This week, the Spring semester of my movie class began with a screening of Director Susan Seidelman’s new romantic comedy – drama “Musical Chairs” .
Synopsis
When a young dancer falls in love with a woman who recently became a paraplegic, can he restore her will to live by renewing her interest in dance?
Story
While working as a waiter in his parents’ South Bronx restaurant, Armando dreams of a better life as a professional dancer – toward that end, he teaches the tango to a bunch of elderly women at a Manhattan dance studio while secretly hoping he can break into show business. His proud Puerto Rican mother, Isabel, thinks his dreams are unrealistic and instead tries to play the role of matchmaker to set him up with a nice Hispanic girl from the neighborhood.

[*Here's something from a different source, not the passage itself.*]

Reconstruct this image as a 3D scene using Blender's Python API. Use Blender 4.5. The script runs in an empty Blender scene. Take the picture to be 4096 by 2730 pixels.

Unknown to Isabel, Armando is in love with Mia, a fellow dance instructor at the studio where he works part-time. A beautiful young woman with a promising future in dance, her career is abruptly cut short when she suffers a severe spinal cord injury as a result of a traffic accident; suddenly finding herself a paraplegic, she is confined to a wheelchair for the rest of her life. Unable to walk much less dance, she falls into a deep depression and completely loses interest in life.
Armando eventually learns of a rather unique ballroom dancing competition – one that involves dancers whose partners are wheelchair-bound. Inspired, he enlists the aid of his friends and co-workers to teach Mia and her fellow paraplegics how to dance on wheels so that they may enter the competition. But with Mia questioning both her own abilities and Armando’s motives, will his efforts go for naught or will he somehow manage to help her find a reason to live?
Review
In “Musical Chairs”, director Susan Seidelman appears to be trying to seek both the success and notoriety she achieved with her hit “Desperately Seeking Susan” around a quarter of a century ago. Unfortunately for her, this movie lacks the cleverness and charm that characterized her breakthrough film, not to mention the fact that it is also missing a Madonna-type character who is on the brink of being a huge star. Instead, this is a movie with a painfully corny story, replete with clichés and attempts at humor that totally fall flat.

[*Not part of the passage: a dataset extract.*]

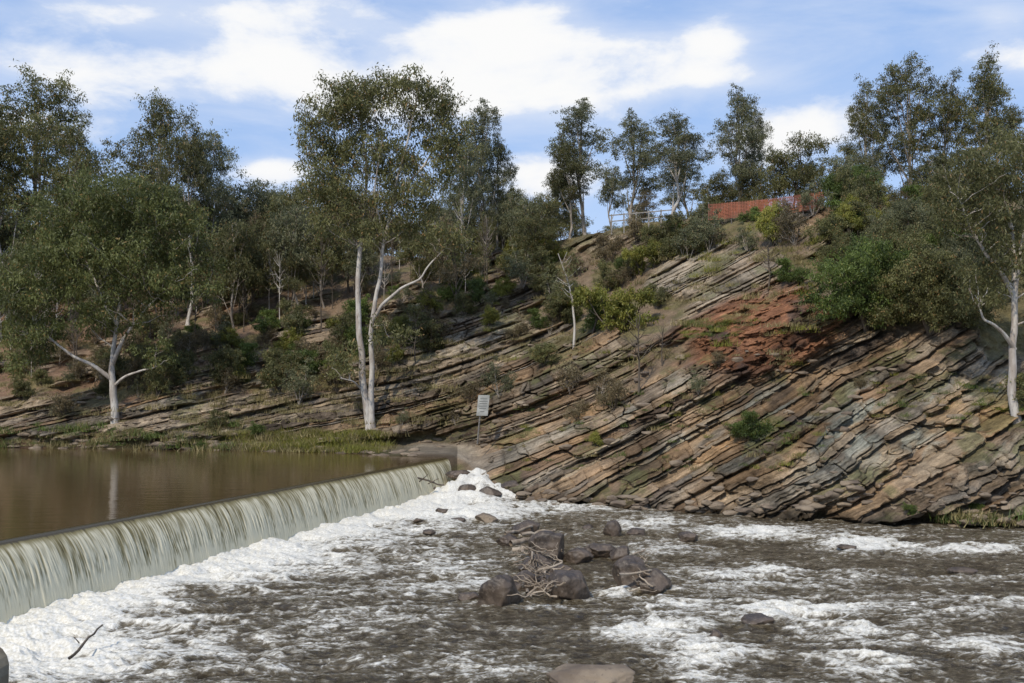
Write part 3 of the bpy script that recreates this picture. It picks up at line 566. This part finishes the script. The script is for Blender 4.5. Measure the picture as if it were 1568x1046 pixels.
for k in range(190):
    bx = g.uniform(-330, 860); near = np.interp(bx, [-330, 0, 300, 480, 860], [84, 83, 80, 79, 81]); d = near+abs(g.uniform(0, 1))*28
    p = ground_d(bx, d); s = g.uniform(.65, 1.05)*np.interp(bx, [-330, 400, 600, 860], [1.05, 1, .8, .6])*(1 if d < 98 else .8); wf = g.uniform(.75, 1.05); me = M[g.integers(0, 4)]
    place('tree', me, p-np.array([0, 0, .2]), (s*wf, s*wf, s), g.uniform(0, 6), fp)
for k in range(45):
    bx = g.uniform(-330, 860); d = g.uniform(100, 125); p = ground_d(bx, d); s = g.uniform(.36, .52)*np.interp(bx, [-330, 250, 420, 860], [1.0, .9, .75, .65]); me = G[g.integers(0, 5)]
    place('tree', me, p-np.array([0, 0, .2]), (s*1.3, s*1.3, s), g.uniform(0, 6), fp)
for k in range(40):
    bx = g.uniform(860, 1900); d = np.interp(bx, [860, 1200, 1900], [92, 80, 72])+g.uniform(0, 25); p = ground_d(bx, d); s = g.uniform(.35, .65); me = M[g.integers(0, 4)]
    place('tree', me, p-np.array([0, 0, .2]), (s, s, s), g.uniform(0, 6), fp)
DG = D[0].copy(); DG.materials[0] = B_GREY; DG.materials[1] = B_GREY; DW = D[1].copy(); DW.materials[0] = B_WHITE; DW.materials[1] = B_WHITE
for k in range(90):
    bx = g.uniform(-200, 860); d = np.interp(bx, [-330, 0, 300, 480, 860], [77, 76, 74, 73, 75])+g.uniform(0, 16); p = ground_d(bx, d); s = g.uniform(.7, 1.3); me = [D[0], D[1], DG, DW][g.integers(0, 4)]
    place('sapling', me, p-np.array([0, 0, .2]), (s*.6, s*.6, s*1.25), g.uniform(0, 6), fp)
def tuft(seed, mat, n=90, H=.5, sp=.35):
    g = np.random.default_rng(seed); b = MB()
    base_ = np.stack([g.normal(0, sp, n), g.normal(0, sp, n), np.zeros(n)], 1); d = g.normal(0, .35, (n, 3)); d[:, 2] = 1; d *= (H*g.uniform(.5, 1.1, n))[:, None]
    s = np.cross(d, g.normal(size=(n, 3))); s /= np.linalg.norm(s, axis=1)[:, None]; s *= .018
    V = np.stack([base_-s, base_+s, base_+d+s*.2, base_+d-s*.2], 1).reshape(-1, 3); b.add(V, np.arange(4*n).reshape(n, 4), 0, np.repeat(np.clip(g.normal(.45, .25, n), 0, 1), 4)); return b.mesh('grass_tuft', [mat])
TF = [tuft(1, L_DRY), tuft(2, L_YEL), tuft(3, L_GREEN), tuft(4, L_DRY, 120, .35, .5)]
gpn = bpy.data.objects.new('bank_grass', None); bpy.context.scene.collection.objects.link(gpn)
def tufts(n, x0, x1, y0, y1, kinds, s0=.6, s1=1.3):
    for k in range(n):
        bx = g.uniform(x0, x1); by = g.uniform(y0, y1); s = g.uniform(s0, s1); place('tuft', TF[kinds[g.integers(0, len(kinds))]], ground_at(bx, by)-np.array([0, 0, .05]), (s, s, s*g.uniform(.6, 1)), g.uniform(0, 6), gpn)
tufts(240, 360, 600, 662, 692, [0, 1, 1, 3]); tufts(120, 0, 360, 650, 690, [0, 3, 2]); tufts(60, 1040, 1120, 492, 516, [2, 1], .3, .6); tufts(14, 1380, 1568, 785, 812, [0, 2, 3]); tufts(220, 600, 1250, 380, 560, [0, 1, 3], .4, 1); tufts(240, 0, 700, 520, 650, [0, 3, 3])
tufts(70, 1330, 1560, 570, 640, [1, 2, 0], .3, .6); tufts(120, 780, 1250, 600, 720, [0, 1, 2], .25, .6); tufts(140, 950, 1300, 340, 400, [0, 1, 3], .5, .9)
# sign
sp_ = np.array([(731-784)/F*58, 58, CH-72*58/F]); b = MB()
b.tube([sp_+np.array([0, 0, -.3]), sp_+np.array([.13, 0, 1.1]), sp_+np.array([.3, 0, 2.35])], [.05, .05, .05], 8, 0)
q = []; cx, cz = .33, 1.95; tl = .12
for yy in (-.06, -.085):
    for sx, sz in [(-1, -1), (1, -1), (1, 1), (-1, 1)]:
        q.append(sp_+np.array([cx+sx*.33+sz*tl*.5, yy, cz+sz*.6]))
b.add(q, [[0, 1, 2, 3], [7, 6, 5, 4], [0, 4, 5, 1], [1, 5, 6, 2], [2, 6, 7, 3], [3, 7, 4, 0]], 1)
for zz_, w_ in [(.38, .2), (.24, .24), (.1, .22), (-.04, .24), (-.18, .2), (-.36, .12)]:
    b.box(sp_+np.array([cx+zz_*tl, -.088, cz+zz_]), (w_, .001, .022), 2)
add_obj('warning_sign', b.mesh('warning_sign', [POSTM, SIGNM, SIGNT], False))
# orange barrier fence on the ridge
b = MB(); pts = []
for x_, y_ in [(1085, 336), (1120, 333), (1160, 330), (1200, 326), (1230, 322), (1262, 318)]:
    q_ = ground_at(x_, y_); d_ = min(q_[1], 69.0); pts.append(np.array([(x_-784)/F*d_, d_, CH+(600-y_)*d_/F]))
for i in range(len(pts)-1):
    a_, c_ = pts[i], pts[i+1]; L = np.linalg.norm(c_-a_); an = math.atan2(c_[1]-a_[1], c_[0]-a_[0])
    for s in np.arange(0, 1, .11/L): pm = a_+(c_-a_)*s; b.box(pm+np.array([0, 0, .5]), (.024, .004, .56), 0, an)
    for zz_ in np.arange(0, 1.1, .10):
        sag = np.array([0, 0, -.06]); mdl = (a_+c_)/2+sag
        for e0, e1_ in ((a_, mdl), (mdl, c_)):
            v = [e0+np.array([0, -.01, zz_-.022]), e1_+np.array([0, -.01, zz_-.022]), e1_+np.array([0, -.01, zz_+.022]), e0+np.array([0, -.01, zz_+.022])]; b.add(v, [[0, 1, 2, 3]], 0)
    b.box(a_+np.array([0, .05, .2]), (.03, .03, 1.0), 1)
add_obj('orange_barrier_fence', b.mesh('orange_barrier_fence', [ORANGE, POSTM], False))
b = MB(); x0_, x1_, y_ = 7.4, 12.0, 74.0
zb = CH+(600-350)*y_/F
for i in range(6):
    x_ = x0_+(x1_-x0_)*i/5; b.box((x_, y_, zb+.3+.09*i), (.045, .045, .75), 0)
for z_ in (.5, .95):
    v = [(x0_-.2, y_-.06, zb+z_-.04), (x1_+.2, y_-.06, zb+z_+.41), (x1_+.2, y_-.06, zb+z_+.49), (x0_-.2, y_-.06, zb+z_+.04)]; b.add(v, [[0, 1, 2, 3]], 0)
    v = [(q_[0], q_[1]+.04, q_[2]) for q_ in v]; b.add(v, [[3, 2, 1, 0]], 0)
add_obj('lookout_guard_rail', b.mesh('lookout_guard_rail', [TIMBER], False))
# ------------------------------------------------------------------ sky
W = bpy.data.worlds.new('World'); bpy.context.scene.world = W; W.use_nodes = True; nt = W.node_tree; nt.nodes.clear()
class WN(NT):
    def __init__(s): s.t = nt; s.n = nt.nodes; s.l = nt.links; s.out = s.n.new('ShaderNodeOutputWorld')
w = WN(); sky = w.node('ShaderNodeTexSky'); sky.sky_type = 'NISHITA'; sky.sun_disc = False
EL, AZ = 46, 209
sky.sun_elevation = math.radians(EL); sky.sun_rotation = math.radians(AZ); sky.ozone_density = 1.8; sky.dust_density = .5
gen = w.node('ShaderNodeTexCoord').outputs['Generated']; sp = w.node('ShaderNodeSeparateXYZ'); w.l.new(gen, sp.inputs[0])
yy = w.math('MAXIMUM', sp.outputs[1], .08); uu = w.math('DIVIDE', sp.outputs[0], yy); vz = w.math('DIVIDE', sp.outputs[2], yy)
mp = w.mapping(gen, (1, 1, 2.2)); nw = w.noise(mp, 9, 8, .6, .2); nb = w.noise(mp, 3.5, 5, .55, .4); nf = w.noise(w.mapping(gen, (1, 1, 4)), 3.5, 7, .6, .5)
cb = [(680, 70, 90, 34, 1.0), (790, 75, 90, 45, 1.1), (870, 120, 120, 45, 1.1), (960, 90, 80, 42, 1.1), (1095, 62, 55, 36, 1.05), (560, 110, 210, 60, .8), (380, 90, 120, 50, .5), (150, 105, 200, 40, .7), (430, 20, 240, 35, .6), (1540, 25, 60, 25, .9), (1560, 90, 70, 30, .6), (410, 262, 60, 22, 1.1), (820, 270, 90, 40, .8), (1250, 200, 90, 38, .95), (700, 160, 180, 40, .75), (180, 20, 220, 30, .6), (1080, 120, 120, 25, .85), (840, 15, 50, 20, .5), (60, 190, 130, 35, .6), (780, 25, 40, 12, .4), (1150, 230, 60, 40, .7)]
tot = None
for bx, by, rx, ry, s_ in cb:
    a_ = w.math('POWER', w.math('ABSOLUTE', w.math('MULTIPLY', w.math('SUBTRACT', uu, (bx-784)/F), F/rx)), 2.0); b_ = w.math('POWER', w.math('ABSOLUTE', w.math('MULTIPLY', w.math('SUBTRACT', vz, (600-by)/F), F/ry)), 2.0)
    e = w.math('MULTIPLY', w.math('EXPONENT', w.math('MULTIPLY', w.math('ADD', a_, b_), -.9)), s_); tot = e if tot is None else w.math('ADD', tot, e)
tot = w.math('MINIMUM', tot, 1.15)
dens = w.math('ADD', tot, w.math('MULTIPLY_ADD', nw, 2.3, -1.15)); dens = w.math('ADD', dens, w.math('MULTIPLY_ADD', nb, 1.0, -.5))
puff = w.ramp(dens, .15, 1.05)
thin = w.math('MULTIPLY', w.ramp(w.math('ADD', nf, w.math('MULTIPLY', tot, .3)), .36, .80), .65)
hz_ = w.math('MULTIPLY', w.ramp(vz, .34, .02), .5)
alpha = w.math('MAXIMUM', w.math('MAXIMUM', puff, thin), hz_)
bg = w.node('ShaderNodeBackground'); w.l.new(sky.outputs[0], bg.inputs[0]); bg.inputs[1].default_value = .15
veil = w.node('ShaderNodeBackground'); veil.inputs[0].default_value = (.38, .58, 1.0, 1); veil.inputs[1].default_value = .95
m0 = w.node('ShaderNodeMixShader'); m0.inputs[0].default_value = .65; w.l.new(bg.outputs[0], m0.inputs[1]); w.l.new(veil.outputs[0], m0.inputs[2])
bc = w.node('ShaderNodeBackground'); cc = w.mix(w.ramp(dens, .3, 1.3), (.74, .82, .98), (1, 1, 1)); w.l.new(cc, bc.inputs[0]); bc.inputs[1].default_value = .97
mx = w.node('ShaderNodeMixShader'); w.l.new(alpha, mx.inputs[0]); w.l.new(m0.outputs[0], mx.inputs[1]); w.l.new(bc.outputs[0], mx.inputs[2]); w.l.new(mx.outputs[0], w.out.inputs[0])
sun = bpy.data.lights.new('sun', 'SUN'); sun.energy = 3.1; sun.angle = math.radians(1.2); sun.color = (1, .92, .80)
so = bpy.data.objects.new('sun', sun); bpy.context.scene.collection.objects.link(so)
e, a_ = math.radians(EL), math.radians(AZ); v = Vector((math.sin(a_)*math.cos(e), math.cos(a_)*math.cos(e), math.sin(e))); so.rotation_euler = v.to_track_quat('Z', 'Y').to_euler()
cam = bpy.data.cameras.new('camera'); cam.lens = 35; cam.sensor_width = 36; cam.shift_y = 77/1568; cam.clip_end = 6000; cam.clip_start = .1
co = bpy.data.objects.new('camera', cam); bpy.context.scene.collection.objects.link(co); co.location = (0, 0, CH); co.rotation_euler = (math.radians(90), 0, 0); bpy.context.scene.camera = co
sc = bpy.context.scene; sc.view_settings.view_transform = 'Standard'; sc.view_settings.look = 'None'; sc.view_settings.exposure = 0
print('objects', len(bpy.data.objects))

With trite dialog (does anyone actually use the word “scram” these days?) and situations that challenge viewers to suspend their disbelief far beyond any reasonable degree, “Musical Chairs” feels more like a made for TV movie – not to put too fine a point on things, but likely a Movie-Of-The-Week that would wind up on the Lifetime network. While the romance angle is intended for women, the dancing designed to appeal to the youth and the Puerto Rican protagonist directed towards an ever-increasing Hispanic market, there are plenty of business reasons why this movie got made. Whatever creative or artistic reasons that may be for this movie to exist, however, remain something of a mystery.

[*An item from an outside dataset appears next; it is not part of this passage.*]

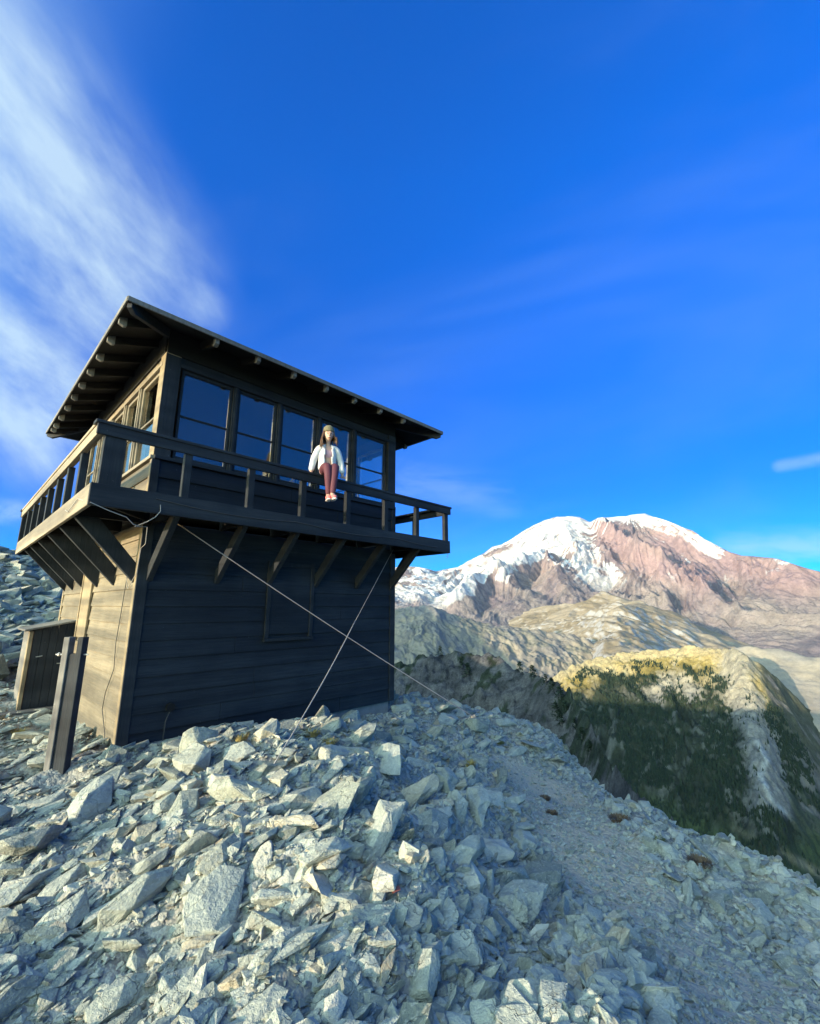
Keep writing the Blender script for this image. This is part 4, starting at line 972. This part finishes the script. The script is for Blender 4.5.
# thin out overlaps among them, largest first
order = np.argsort(-s/np.maximum(r, 1)); sel = []; cellpts = []
for i in order:
    if r[i] > 16 and s[i] < .4: continue
    if s[i]/r[i] > .135: continue
    if project((x[i], y[i], z[i]))[0] > 560 and s[i] > .30: continue
    d2 = [(x[i]-a)**2+(y[i]-b)**2 < (.36*(s[i]+c))**2 for a, b, c in cellpts]
    if any(d2): continue
    px, py, dz = project((x[i], y[i], z[i]))
    if not (-25 < px < 845 and 540 < py < 1050) or dz < .5: continue
    cellpts.append((x[i], y[i], s[i])); sel.append(i)
    if len(sel) >= 286: break
ZONES = [((0, 130), (540, 660), 'on the far left bank'), ((0, 130), (660, 800), 'around the bolted post'), ((0, 200), (800, 900), 'below the bolted post'), ((130, 400), (700, 770), 'under the shaded front wall'),
         ((130, 290), (770, 860), 'under the left cable'), ((290, 470), (770, 860), 'on the central outcrop'), ((400, 520), (690, 770), 'by the right cable'), ((520, 640), (700, 850), 'along the valley drop'),
         ((470, 600), (770, 880), 'at the top of the path'), ((600, 820), (800, 900), 'on the right valley edge'), ((0, 160), (900, 1060), 'in the bottom left corner'), ((160, 300), (860, 940), 'in the left-centre jumble'), ((160, 300), (940, 1060), 'at the bottom left-centre'),
         ((300, 440), (860, 940), 'in the jumble at centre'), ((300, 440), (940, 1060), 'at the bottom centre'), ((440, 600), (880, 960), 'left of the dusty path'), ((440, 600), (960, 1060), 'at the bottom right-centre'), ((600, 740), (900, 980), 'on the dusty path'), ((600, 740), (980, 1060), 'at the foot of the dusty path'), ((740, 860), (880, 1060), 'in the bottom right corner')]
def zone(px, py):
    for (a, b), (c, d), t in ZONES:
        if a <= px <= b and c <= py <= d: return t
    return 'low on the slope' if py > 800 else 'higher on the slope'
info = []
for q, i in enumerate(sel):
    nm, me = HI[int(g0.integers(0, 24))]
    o = bpy.data.objects.new('rock', me); COL.objects.link(o)
    o.rotation_mode = 'XYZ'
    Rm = Matrix([list(v) for v in rot_mats(np.array([az[i]]), np.array([dip[i]]), np.array([roll[i]]))[0]]).to_4x4()
    sx, sy, sz = s[i]*g0.uniform(.85, 1.15), s[i]*g0.uniform(.8, 1.2), s[i]*g0.uniform(.8, 1.35)
    o.matrix_world = Matrix.Translation((x[i], y[i], z[i]+s[i]*.02)) @ Rm @ Matrix.Diagonal((sx, sy, sz, 1))
    px, py, dz = project((x[i], y[i], z[i])); app = s[i]*F_PX/dz
    size = 'very large' if app > 62 else 'large' if app > 42 else 'medium' if app > 28 else 'small'
    tilt = 'steeply tilted' if abs(roll[i]) > .8 else 'tilted' if abs(roll[i]) > .35 else 'flat-lying'
    info.append([zone(px, py), f'{size} {tilt} {nm}', px, py, o])
    tag(o, cat='rock', group='loose rocks strewn in front of the cabin')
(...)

Following the screening, our instructor interviewed both Seidelman and actress Priscilla Lopez, who played Isabel, Armando’s mother. Seidelman spoke about what it was like to film the movie in New York City on a small budget; she said that a number of the street scenes were so-called “stolen” shots in the sense that they were done somewhat spontaneously and without getting the proper permits from the city, which are expensive. Lopez discussed her character; as a mother herself, she said that she could relate to Isabel’s wrong-headed but nevertheless good intentions as she merely wanted the best for her only son. She compared this character to that of the mother she played in “Maid In Manhattan”. Ms. Lopez said that this character was easier for her to play because Isabel, although something of an antagonist in “Musical Chairs”, was nevertheless more sympathetic than the character in the J-Lo movie.